Myanmar launched the campaign in Rakhine state in 2017 after an attack by a Rohingya insurgent group. Security forces were accused of mass rapes, killings and torching thousands of homes as more than 700,000 Rohingya fled into neighboring Bangladesh.
“Myanmar was not obliged to remain idle and allow terrorists to have free reign of northern Rakhine state,” the country’s representative Ko Ko Hlaing told black-robed judges at the International Court of Justice.
Gambia filed genocide case in 2019
African nation Gambia brought a case at the court in 2019 alleging that Myanmar’s military actions amount to a breach of the Genocide Convention that was drawn up in the aftermath of World War II and the Holocaust.

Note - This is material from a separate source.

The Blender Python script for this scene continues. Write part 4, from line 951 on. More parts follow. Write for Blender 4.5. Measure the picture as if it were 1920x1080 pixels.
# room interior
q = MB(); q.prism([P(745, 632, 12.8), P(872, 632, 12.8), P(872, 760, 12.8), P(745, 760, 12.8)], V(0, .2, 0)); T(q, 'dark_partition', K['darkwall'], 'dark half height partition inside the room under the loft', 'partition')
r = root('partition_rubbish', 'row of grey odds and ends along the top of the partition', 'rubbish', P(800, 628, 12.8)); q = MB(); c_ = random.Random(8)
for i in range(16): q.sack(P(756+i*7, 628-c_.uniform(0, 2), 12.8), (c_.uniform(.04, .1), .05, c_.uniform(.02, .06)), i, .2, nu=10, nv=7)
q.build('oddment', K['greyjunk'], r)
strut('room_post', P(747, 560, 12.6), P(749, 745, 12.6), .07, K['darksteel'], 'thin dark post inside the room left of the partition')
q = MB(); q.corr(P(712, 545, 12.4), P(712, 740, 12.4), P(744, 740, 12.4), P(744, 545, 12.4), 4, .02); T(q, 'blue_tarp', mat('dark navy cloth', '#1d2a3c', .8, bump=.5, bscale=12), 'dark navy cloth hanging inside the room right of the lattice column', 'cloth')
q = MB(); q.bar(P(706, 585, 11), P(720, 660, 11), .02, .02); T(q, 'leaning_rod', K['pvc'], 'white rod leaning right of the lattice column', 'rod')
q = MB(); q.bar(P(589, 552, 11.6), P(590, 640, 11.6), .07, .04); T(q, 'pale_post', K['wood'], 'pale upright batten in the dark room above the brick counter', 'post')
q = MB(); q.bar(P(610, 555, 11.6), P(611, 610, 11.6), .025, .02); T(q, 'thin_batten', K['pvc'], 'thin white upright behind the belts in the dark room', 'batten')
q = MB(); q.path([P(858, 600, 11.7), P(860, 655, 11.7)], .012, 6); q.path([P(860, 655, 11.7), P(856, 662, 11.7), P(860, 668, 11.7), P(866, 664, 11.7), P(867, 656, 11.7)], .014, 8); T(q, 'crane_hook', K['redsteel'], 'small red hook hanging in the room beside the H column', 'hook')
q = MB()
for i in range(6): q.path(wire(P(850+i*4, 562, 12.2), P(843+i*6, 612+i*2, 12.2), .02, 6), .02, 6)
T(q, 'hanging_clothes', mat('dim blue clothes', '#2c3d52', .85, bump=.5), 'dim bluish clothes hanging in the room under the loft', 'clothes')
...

Some 1.2 million members of the Rohingya minority are still languishing in chaotic, overcrowded camps in Bangladesh, where armed groups recruit children and girls as young as 12 are forced into prostitution. The sudden and severe foreign aid cuts imposed last year by US President Donald Trump shuttered thousands of the camps’ schools and have caused children to starve to death.

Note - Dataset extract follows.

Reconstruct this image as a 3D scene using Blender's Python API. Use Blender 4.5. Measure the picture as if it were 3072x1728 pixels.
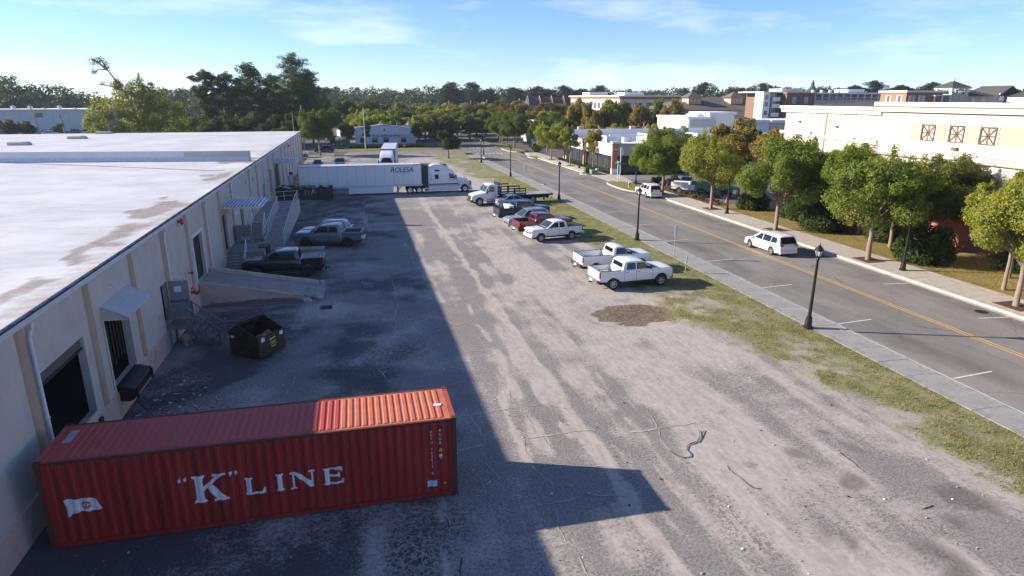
import bpy, bmesh, math, random
import numpy as np
from mathutils import Vector, Matrix, noise as mnoise

# ------------------------------------------------------------------ clear
for o in list(bpy.data.objects): bpy.data.objects.remove(o)
SC = bpy.context.scene
COL = SC.collection
R = math.radians
PI = math.pi
rnd = random.Random(7)

# ------------------------------------------------------------------ camera
cam = bpy.data.cameras.new('camera'); camo = bpy.data.objects.new('camera', cam); COL.objects.link(camo)
cam.sensor_width = 36.0; cam.lens = 36.0*1933.66/3072; cam.clip_start = 0.2; cam.clip_end = 6000
camo.location = (0, 0, 12.914); camo.rotation_euler = (R(90-16.4384), 0, R(-13.5))
SC.camera = camo

# ------------------------------------------------------------------ world and sun
SUN_V = Vector((-2.29, 0.86, 1.0)).normalized()          # towards the sun
SUN_EL = math.asin(SUN_V.z); SUN_AZ = math.atan2(SUN_V.x, SUN_V.y)
w = bpy.data.worlds.new('World'); SC.world = w; w.use_nodes = True
nt = w.node_tree; nt.nodes.clear()
def wn(t, **k):
    n = nt.nodes.new(t)
    for a, b in k.items(): setattr(n, a, b)
    return n
sky = wn('ShaderNodeTexSky', sky_type='NISHITA', sun_disc=False)
sky.sun_elevation = SUN_EL; sky.sun_rotation = SUN_AZ; sky.altitude = 10; sky.air_density = 0.75; sky.dust_density = 0.05; sky.ozone_density = 4.0
bg = wn('ShaderNodeBackground'); bg.inputs[1].default_value = 0.092
out = wn('ShaderNodeOutputWorld')
tc = wn('ShaderNodeTexCoord'); mp = wn('ShaderNodeMapping'); mp.inputs['Scale'].default_value = (1.6, 1.6, 8.0)
nt.links.new(tc.outputs['Generated'], mp.inputs[0])
cn = wn('ShaderNodeTexNoise'); cn.inputs['Scale'].default_value = 2.1; cn.inputs['Detail'].default_value = 5; cn.inputs['Roughness'].default_value = .58
nt.links.new(mp.outputs[0], cn.inputs['Vector'])
cr = wn('ShaderNodeValToRGB'); cr.color_ramp.elements[0].position = .53; cr.color_ramp.elements[0].color = (0,0,0,1); cr.color_ramp.elements[1].position = .78; cr.color_ramp.elements[1].color = (.42,.42,.42,1)
nt.links.new(cn.outputs['Fac'], cr.inputs[0])
mx = wn('ShaderNodeMix', data_type='RGBA'); mx.inputs['B'].default_value = (8.0, 8.6, 9.2, 1)
hs = wn('ShaderNodeHueSaturation'); hs.inputs['Saturation'].default_value = 1.0; hs.inputs['Value'].default_value = 1.0
tn = wn('ShaderNodeMix', data_type='RGBA', blend_type='MULTIPLY'); tn.inputs['Factor'].default_value = 1.0; tn.inputs['B'].default_value = (.93,.94,1.10,1)
nt.links.new(sky.outputs[0], tn.inputs['A']); nt.links.new(tn.outputs['Result'], hs.inputs['Color'])
nt.links.new(cr.outputs[0], mx.inputs['Factor']); nt.links.new(hs.outputs[0], mx.inputs['A'])
nt.links.new(mx.outputs['Result'], bg.inputs[0]); nt.links.new(bg.outputs[0], out.inputs[0])

sun = bpy.data.lights.new('sun', 'SUN'); suno = bpy.data.objects.new('sun', sun); COL.objects.link(suno)
sun.energy = 5.0; sun.angle = R(0.55); sun.color = (1.0, .90, .77)
suno.rotation_euler = (-SUN_V).to_track_quat('-Z', 'Y').to_euler()
suno.location = (-60, 20, 60)

SC.view_settings.view_transform = 'Standard'; SC.view_settings.look = 'None'; SC.view_settings.gamma = 1.0
SC.view_settings.use_curve_mapping = False
SC.view_settings.exposure = 1.06
SC.render.engine = 'CYCLES'
SC.cycles.max_bounces = 4; SC.cycles.diffuse_bounces = 2; SC.cycles.glossy_bounces = 2; SC.cycles.transmission_bounces = 3; SC.cycles.transparent_max_bounces = 4
SC.cycles.use_adaptive_sampling = True

# ------------------------------------------------------------------ helpers: objects
def tag(o, label=None, cat=None, group=None, kind=None):
    if label: o['label'] = label
    if cat: o['category'] = cat
    if group: o['group'] = group
    if kind: o['kind'] = kind
    return o
def thing(name, label, cat, loc=(0,0,0), rz=0, group=None):
    o = bpy.data.objects.new(name, None); COL.objects.link(o); o.empty_display_size = .2
    o.location = loc; o.rotation_euler = (0, 0, rz)
    return tag(o, label, cat, group)
def obj(name, me, parent=None, loc=(0,0,0), rot=(0,0,0), scale=(1,1,1)):
    o = bpy.data.objects.new(name, me); COL.objects.link(o)
    if parent: o.parent = parent
    o.location = loc; o.rotation_euler = rot; o.scale = scale
    return o
def copy_tree(o, parent=None):
    c = o.copy(); COL.objects.link(c); c.parent = parent
    for ch in o.children: copy_tree(ch, c)
    return c
def place(root, loc, rz, label=None, group=None, s=1):
    root.location = loc; root.rotation_euler = (0, 0, rz); root.scale = (s, s, s)
    if label: root['label'] = label
    if group: root['group'] = group
    return root

class MB:
    """mesh builder: verts, faces, a material slot per face"""
    def __init__(s): s.v = []; s.f = []; s.m = []; s.mats = []
    def slot(s, m):
        if m not in s.mats: s.mats.append(m)
        return s.mats.index(m)
    def add(s, vs, fs, m):
        b = len(s.v); i = s.slot(m); s.v += [tuple(p) for p in vs]
        for f in fs: s.f.append(tuple(b+k for k in f)); s.m.append(i)
        return s
    def box(s, x0, y0, z0, x1, y1, z1, m, bt=None):
        x0, x1 = min(x0,x1), max(x0,x1); y0, y1 = min(y0,y1), max(y0,y1); z0, z1 = min(z0,z1), max(z0,z1)
        vs = [(x0,y0,z0),(x1,y0,z0),(x1,y1,z0),(x0,y1,z0),(x0,y0,z1),(x1,y0,z1),(x1,y1,z1),(x0,y1,z1)]
        return s.add(vs, [(3,2,1,0),(4,5,6,7),(0,1,5,4),(1,2,6,5),(2,3,7,6),(3,0,4,7)], m)
    def obox(s, c, ax, ay, az, m):
        c, ax, ay, az = Vector(c), Vector(ax), Vector(ay), Vector(az)
        vs = [c+a*ax+b*ay+d*az for d in (-1,1) for a, b in ((-1,-1),(1,-1),(1,1),(-1,1))]
        return s.add(vs, [(3,2,1,0),(4,5,6,7),(0,1,5,4),(1,2,6,5),(2,3,7,6),(3,0,4,7)], m)
    def bar(s, a, b, wd, ht, m, up=(0,0,1)):
        a, b = Vector(a), Vector(b); d = (b-a); L = d.length; d.normalize()
        u = Vector(up)
        if abs(d.dot(u)) > .98: u = Vector((1,0,0))
        sx = d.cross(u).normalized(); u = sx.cross(d)
        return s.obox((a+b)/2, d*L/2, sx*wd/2, u*ht/2, m)
    def tube(s, pts, r, m, n=8, caps=True):
        pts = [Vector(p) for p in pts]; N = len(pts)
        rs = r if isinstance(r, (list, tuple)) else [r]*N
        b = len(s.v); mi = s.slot(m); prev = None
        for i, p in enumerate(pts):
            d = (pts[min(i+1,N-1)] - pts[max(i-1,0)]).normalized()
            if prev is None:
                u = Vector((0,0,1)) if abs(d.z) < .9 else Vector((1,0,0))
            else: u = prev
            a = d.cross(u).normalized(); u = a.cross(d).normalized(); prev = u
            for k in range(n):
                t = 2*PI*k/n; s.v.append(tuple(p + (a*math.cos(t) + u*math.sin(t))*rs[i]))
        for i in range(N-1):
            for k in range(n):
                q = b+i*n; s.f.append((q+k, q+(k+1)%n, q+n+(k+1)%n, q+n+k)); s.m.append(mi)
        if caps:
            s.f.append(tuple(b+k for k in range(n-1,-1,-1))); s.m.append(mi)
            s.f.append(tuple(b+(N-1)*n+k for k in range(n))); s.m.append(mi)
        return s
    def lathe(s, prof, m, n=16, axis='z', c=(0,0,0), caps=True):
        b = len(s.v); mi = s.slot(m) ; N = len(prof)
        for r, h in prof:
            for k in range(n):
                t = 2*PI*k/n; x, y = r*math.cos(t), r*math.sin(t)
                p = (x, y, h) if axis == 'z' else ((x, h, y) if axis == 'y' else (h, x, y))
                s.v.append((c[0]+p[0], c[1]+p[1], c[2]+p[2]))
        for i in range(N-1):
            for k in range(n):
                q = b+i*n; f = (q+k, q+(k+1)%n, q+n+(k+1)%n, q+n+k)
                s.f.append(f if axis != 'y' else f[::-1]); s.m.append(mi)
        if caps:
            f0 = tuple(b+k for k in range(n)); f1 = tuple(b+(N-1)*n+k for k in range(n))
            s.f.append(f0[::-1] if axis != 'y' else f0); s.m.append(mi)
            s.f.append(f1 if axis != 'y' else f1[::-1]); s.m.append(mi)
        return s
    def prism(s, poly, lo, hi, m, axis='y'):
        """polygon in the plane across the axis, extruded lo..hi. axis y: (x,z); axis x: (y,z); axis z: (x,y)"""
        n = len(poly)
        def P(p, t): return (p[0], t, p[1]) if axis == 'y' else ((t, p[0], p[1]) if axis == 'x' else (p[0], p[1], t))
        vs = [P(p, lo) for p in poly] + [P(p, hi) for p in poly]
        fs = [tuple(range(n-1,-1,-1)), tuple(range(n,2*n))] + [(i,(i+1)%n,n+(i+1)%n,n+i) for i in range(n)]
        return s.add(vs, fs, m)
    def quad(s, a, b, c, d, m): return s.add([a,b,c,d], [(0,1,2,3)], m)
    def mesh(s, name, smooth=None, fix=True):
        me = bpy.data.meshes.new(name); me.from_pydata(s.v, [], s.f)
        for m in s.mats: me.materials.append(m)
        me.polygons.foreach_set('material_index', s.m)
        if fix:
            bm = bmesh.new(); bm.from_mesh(me); bmesh.ops.recalc_face_normals(bm, faces=bm.faces); bm.to_mesh(me); bm.free()
        if smooth:
            me.polygons.foreach_set('use_smooth', [True]*len(me.polygons)); me.set_sharp_from_angle(angle=R(smooth))
        me.update(); return me
    def build(s, name, parent=None, loc=(0,0,0), rot=(0,0,0), smooth=None, fix=True):
        return obj(name, s.mesh(name, smooth, fix), parent, loc, rot)
def np_mesh(name, V, F, mats, attrs=None, smooth=False):
    """fast mesh from numpy: V (n,3), F (m,k) all faces the same size"""
    me = bpy.data.meshes.new(name); n, k = F.shape
    me.vertices.add(len(V)); me.vertices.foreach_set('co', np.ascontiguousarray(V, dtype=np.float32).ravel())
    me.loops.add(n*k); me.loops.foreach_set('vertex_index', np.ascontiguousarray(F, dtype=np.int32).ravel())
    me.polygons.add(n); me.polygons.foreach_set('loop_start', np.arange(0, n*k, k, dtype=np.int32))
    me.polygons.foreach_set('loop_total', np.full(n, k, dtype=np.int32))
    if smooth: me.polygons.foreach_set('use_smooth', np.ones(n, dtype=bool))
    for m in mats: me.materials.append(m)
    for an, A in (attrs or {}).items():
        at = me.color_attributes.new(an, 'FLOAT_COLOR', 'POINT'); at.data.foreach_set('color', np.ascontiguousarray(A, dtype=np.float32).ravel())
    me.update(calc_edges=True); return me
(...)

Buddhist-majority Myanmar has long considered the Rohingya Muslim minority to be “Bengalis” from Bangladesh even though their families have lived in the country for generations. Nearly all have been denied citizenship since 1982.

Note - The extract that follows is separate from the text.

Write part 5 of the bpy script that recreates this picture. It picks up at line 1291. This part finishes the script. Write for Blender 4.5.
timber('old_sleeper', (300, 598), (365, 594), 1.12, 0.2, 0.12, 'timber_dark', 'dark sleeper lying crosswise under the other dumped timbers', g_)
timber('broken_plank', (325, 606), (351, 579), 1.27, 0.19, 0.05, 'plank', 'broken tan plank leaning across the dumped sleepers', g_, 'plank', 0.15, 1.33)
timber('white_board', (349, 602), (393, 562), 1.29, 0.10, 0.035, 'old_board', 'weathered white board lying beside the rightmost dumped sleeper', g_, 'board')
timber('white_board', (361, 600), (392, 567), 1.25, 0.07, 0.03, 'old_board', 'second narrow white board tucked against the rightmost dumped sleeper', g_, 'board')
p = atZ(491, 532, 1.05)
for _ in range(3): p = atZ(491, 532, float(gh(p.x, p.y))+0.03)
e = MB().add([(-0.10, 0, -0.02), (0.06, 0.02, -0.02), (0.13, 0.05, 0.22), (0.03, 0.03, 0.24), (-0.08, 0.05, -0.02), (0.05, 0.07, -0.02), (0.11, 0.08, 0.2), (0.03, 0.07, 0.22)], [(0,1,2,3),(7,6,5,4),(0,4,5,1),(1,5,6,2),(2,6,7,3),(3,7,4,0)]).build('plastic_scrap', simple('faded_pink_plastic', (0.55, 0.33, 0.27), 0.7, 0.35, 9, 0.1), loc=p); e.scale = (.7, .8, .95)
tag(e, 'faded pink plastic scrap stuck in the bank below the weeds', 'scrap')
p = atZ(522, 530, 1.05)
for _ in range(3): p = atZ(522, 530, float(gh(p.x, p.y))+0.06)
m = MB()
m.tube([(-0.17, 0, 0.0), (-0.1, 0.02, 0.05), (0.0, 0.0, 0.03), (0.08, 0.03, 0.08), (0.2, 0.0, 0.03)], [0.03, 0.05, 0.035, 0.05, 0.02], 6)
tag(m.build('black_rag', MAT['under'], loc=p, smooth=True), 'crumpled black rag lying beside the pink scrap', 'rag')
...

Myanmar denies Gambia claims of ‘genocidal intent’
As hearings opened Monday, Gambian Justice Minister Dawda Jallow said his nation filed the case after the Rohingya “endured decades of appalling persecution, and years of dehumanizing propaganda. This culminated in the savage, genocidal ‘clearance operations’ of 2016 and 2017, which were followed by continued genocidal policies meant to erase their existence in Myanmar.”
Hlaing disputed the evidence Gambia cited in its case, including the findings of an international fact-finding mission set up by the UN’s Human Rights Council.
“Myanmar’s position is that the Gambia has failed to meet its burden of proof,” he said. “This case will be decided on the basis of proven facts, not unsubstantiated allegations. Emotional anguish and blurry factual pictures are not a substitute for rigorous presentation of facts.”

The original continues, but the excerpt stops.